Places like Sunderland pushed Leave over the mark, but Brexit was built on a solid core of older, affluent, Tory voters. What is to be gained with standing with them? The final irony for me is that Labour is getting attacked by Mail, Sun & Express on Brexit issues anyway...

Roger McCarthy said...

Accepting as we have to that we have zero chance of winning the next election under any leader it indeed becomes an issue of which side of history do we want to be on.

Max Planck is supposed to have observed that civilisation advances one funeral at a time.

The old and not so old boomers like myself will die - and probably a lot sooner with NHS destroyed and the other formal and informal support structures that will keep us alive and healthy due to suffer a Greek-level austerity holocaust when the economy collapses.

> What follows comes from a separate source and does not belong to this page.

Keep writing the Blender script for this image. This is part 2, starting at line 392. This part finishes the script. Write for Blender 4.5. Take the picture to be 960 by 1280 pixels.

So yes we might as well lose some of those northern seats and throw ourselves into the battle to reverse this catastrophe - not because it can be won but because in 2025 there just might be a great wave mass revulsion against what has been done by the Tories and the imbeciles who voted for them and for Brexit - and that is now the only hope we can have.

Problem is some of us won't live to see that restoration of sanity and I am not sure I want to be one of those who has to impotently watch everything that made this country if not great at least tolerable destroyed so that the next generation has to rebuild it all from the ruins up again.

The Plump said...

Thank you one and all. And a wonderful quote Roger.